## SUPPLIED MATERIAL
------------------------
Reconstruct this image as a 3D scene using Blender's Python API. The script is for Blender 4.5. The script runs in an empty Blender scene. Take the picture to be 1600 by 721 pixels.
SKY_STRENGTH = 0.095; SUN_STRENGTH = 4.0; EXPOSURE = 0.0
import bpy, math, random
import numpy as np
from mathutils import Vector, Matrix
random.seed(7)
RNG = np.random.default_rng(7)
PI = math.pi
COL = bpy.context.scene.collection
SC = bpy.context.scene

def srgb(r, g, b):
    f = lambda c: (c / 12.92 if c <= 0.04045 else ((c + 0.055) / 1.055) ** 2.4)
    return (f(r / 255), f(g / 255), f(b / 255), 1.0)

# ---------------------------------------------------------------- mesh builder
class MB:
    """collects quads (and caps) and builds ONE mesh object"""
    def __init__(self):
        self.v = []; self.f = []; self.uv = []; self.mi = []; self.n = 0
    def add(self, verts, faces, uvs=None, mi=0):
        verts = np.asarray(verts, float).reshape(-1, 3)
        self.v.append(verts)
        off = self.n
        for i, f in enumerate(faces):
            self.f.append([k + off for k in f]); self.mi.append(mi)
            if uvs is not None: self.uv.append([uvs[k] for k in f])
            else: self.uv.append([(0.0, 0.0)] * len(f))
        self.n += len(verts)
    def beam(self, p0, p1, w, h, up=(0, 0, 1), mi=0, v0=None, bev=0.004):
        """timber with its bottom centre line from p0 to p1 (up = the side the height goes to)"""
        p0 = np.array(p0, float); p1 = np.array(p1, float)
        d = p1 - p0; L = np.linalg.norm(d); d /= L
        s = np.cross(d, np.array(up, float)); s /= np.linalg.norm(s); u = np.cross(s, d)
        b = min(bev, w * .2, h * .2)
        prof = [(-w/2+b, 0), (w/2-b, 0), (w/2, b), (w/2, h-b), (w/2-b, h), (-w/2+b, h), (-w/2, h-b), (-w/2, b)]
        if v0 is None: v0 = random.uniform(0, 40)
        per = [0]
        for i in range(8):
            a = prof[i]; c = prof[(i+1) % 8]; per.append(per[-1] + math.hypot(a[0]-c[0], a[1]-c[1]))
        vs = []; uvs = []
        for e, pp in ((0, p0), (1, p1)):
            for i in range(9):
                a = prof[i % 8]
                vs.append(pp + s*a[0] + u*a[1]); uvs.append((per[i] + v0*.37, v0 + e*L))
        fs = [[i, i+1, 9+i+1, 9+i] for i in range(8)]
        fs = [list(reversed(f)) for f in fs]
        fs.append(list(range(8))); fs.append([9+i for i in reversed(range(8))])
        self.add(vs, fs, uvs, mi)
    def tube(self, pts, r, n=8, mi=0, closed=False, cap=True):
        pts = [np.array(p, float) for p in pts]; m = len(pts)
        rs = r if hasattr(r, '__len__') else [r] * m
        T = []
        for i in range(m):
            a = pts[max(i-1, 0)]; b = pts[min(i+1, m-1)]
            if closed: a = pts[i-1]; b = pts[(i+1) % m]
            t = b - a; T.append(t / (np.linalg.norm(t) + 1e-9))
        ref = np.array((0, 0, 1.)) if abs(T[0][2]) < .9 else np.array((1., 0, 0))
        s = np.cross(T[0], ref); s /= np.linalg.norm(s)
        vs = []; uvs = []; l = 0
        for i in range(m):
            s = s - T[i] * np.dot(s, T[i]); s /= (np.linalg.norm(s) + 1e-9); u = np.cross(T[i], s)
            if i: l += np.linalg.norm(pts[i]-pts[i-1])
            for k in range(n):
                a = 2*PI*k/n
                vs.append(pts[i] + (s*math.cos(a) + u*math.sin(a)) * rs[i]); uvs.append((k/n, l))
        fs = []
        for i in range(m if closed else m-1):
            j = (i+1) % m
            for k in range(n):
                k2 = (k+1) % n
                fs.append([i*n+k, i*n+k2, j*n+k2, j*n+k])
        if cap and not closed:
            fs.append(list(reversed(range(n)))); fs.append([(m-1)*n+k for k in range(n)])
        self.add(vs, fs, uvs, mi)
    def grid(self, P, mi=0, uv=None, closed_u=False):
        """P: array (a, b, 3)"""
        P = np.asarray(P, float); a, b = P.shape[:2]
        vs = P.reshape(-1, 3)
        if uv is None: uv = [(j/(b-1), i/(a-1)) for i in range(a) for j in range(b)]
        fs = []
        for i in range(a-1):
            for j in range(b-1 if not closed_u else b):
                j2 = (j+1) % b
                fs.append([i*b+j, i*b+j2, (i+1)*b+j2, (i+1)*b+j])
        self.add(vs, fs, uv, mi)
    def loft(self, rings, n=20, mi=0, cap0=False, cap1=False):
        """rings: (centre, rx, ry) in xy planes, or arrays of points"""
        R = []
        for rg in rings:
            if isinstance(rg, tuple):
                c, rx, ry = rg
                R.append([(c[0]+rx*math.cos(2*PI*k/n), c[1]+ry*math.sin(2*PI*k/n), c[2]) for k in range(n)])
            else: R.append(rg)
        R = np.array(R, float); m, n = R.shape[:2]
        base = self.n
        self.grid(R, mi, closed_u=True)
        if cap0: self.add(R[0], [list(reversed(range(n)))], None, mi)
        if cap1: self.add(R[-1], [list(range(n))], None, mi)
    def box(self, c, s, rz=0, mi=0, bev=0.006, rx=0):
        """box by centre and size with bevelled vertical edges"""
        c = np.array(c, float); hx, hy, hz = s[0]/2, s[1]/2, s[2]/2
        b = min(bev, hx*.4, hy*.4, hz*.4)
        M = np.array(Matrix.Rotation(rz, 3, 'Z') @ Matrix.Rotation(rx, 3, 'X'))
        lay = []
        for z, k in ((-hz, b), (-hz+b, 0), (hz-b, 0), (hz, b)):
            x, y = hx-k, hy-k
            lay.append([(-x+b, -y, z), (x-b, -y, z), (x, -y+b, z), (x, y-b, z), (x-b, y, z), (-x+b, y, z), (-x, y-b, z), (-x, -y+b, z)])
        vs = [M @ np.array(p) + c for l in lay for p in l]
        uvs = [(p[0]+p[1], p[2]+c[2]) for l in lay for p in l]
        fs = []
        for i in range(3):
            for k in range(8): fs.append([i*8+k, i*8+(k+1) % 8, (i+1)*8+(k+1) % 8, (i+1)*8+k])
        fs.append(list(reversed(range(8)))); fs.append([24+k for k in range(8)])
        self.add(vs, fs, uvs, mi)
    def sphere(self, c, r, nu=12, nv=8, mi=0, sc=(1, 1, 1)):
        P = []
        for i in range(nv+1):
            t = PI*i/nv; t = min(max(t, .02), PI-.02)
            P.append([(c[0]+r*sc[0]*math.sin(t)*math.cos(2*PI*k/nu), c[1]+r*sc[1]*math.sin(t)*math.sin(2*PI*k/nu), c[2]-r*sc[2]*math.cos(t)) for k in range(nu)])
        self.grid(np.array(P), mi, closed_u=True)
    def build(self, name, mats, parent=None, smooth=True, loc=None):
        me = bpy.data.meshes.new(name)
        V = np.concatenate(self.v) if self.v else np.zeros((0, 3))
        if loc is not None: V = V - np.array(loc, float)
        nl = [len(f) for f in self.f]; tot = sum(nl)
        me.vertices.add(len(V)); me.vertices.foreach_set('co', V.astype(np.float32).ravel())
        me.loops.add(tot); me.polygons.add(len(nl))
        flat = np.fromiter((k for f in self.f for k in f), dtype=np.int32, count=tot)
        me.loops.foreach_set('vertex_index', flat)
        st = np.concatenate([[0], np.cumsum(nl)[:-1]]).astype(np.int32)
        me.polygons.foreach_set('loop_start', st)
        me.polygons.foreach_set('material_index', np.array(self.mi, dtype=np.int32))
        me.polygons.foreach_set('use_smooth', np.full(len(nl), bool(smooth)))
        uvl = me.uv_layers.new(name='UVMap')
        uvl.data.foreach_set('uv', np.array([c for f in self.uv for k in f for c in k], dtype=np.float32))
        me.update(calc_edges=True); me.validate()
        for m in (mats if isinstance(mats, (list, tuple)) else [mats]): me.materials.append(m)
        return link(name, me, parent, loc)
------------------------
## WHAT TO WORK ON
Look above and repeat, character for character, the lines from the first one to the line with "return (f(r /", counting both.

## WORKED SOLUTION
Reconstruct this image as a 3D scene using Blender's Python API. The script is for Blender 4.5. The script runs in an empty Blender scene. Take the picture to be 1600 by 721 pixels.
SKY_STRENGTH = 0.095; SUN_STRENGTH = 4.0; EXPOSURE = 0.0
import bpy, math, random
import numpy as np
from mathutils import Vector, Matrix
random.seed(7)
RNG = np.random.default_rng(7)
PI = math.pi
COL = bpy.context.scene.collection
SC = bpy.context.scene

def srgb(r, g, b):
    f = lambda c: (c / 12.92 if c <= 0.04045 else ((c + 0.055) / 1.055) ** 2.4)
    return (f(r / 255), f(g / 255), f(b / 255), 1.0)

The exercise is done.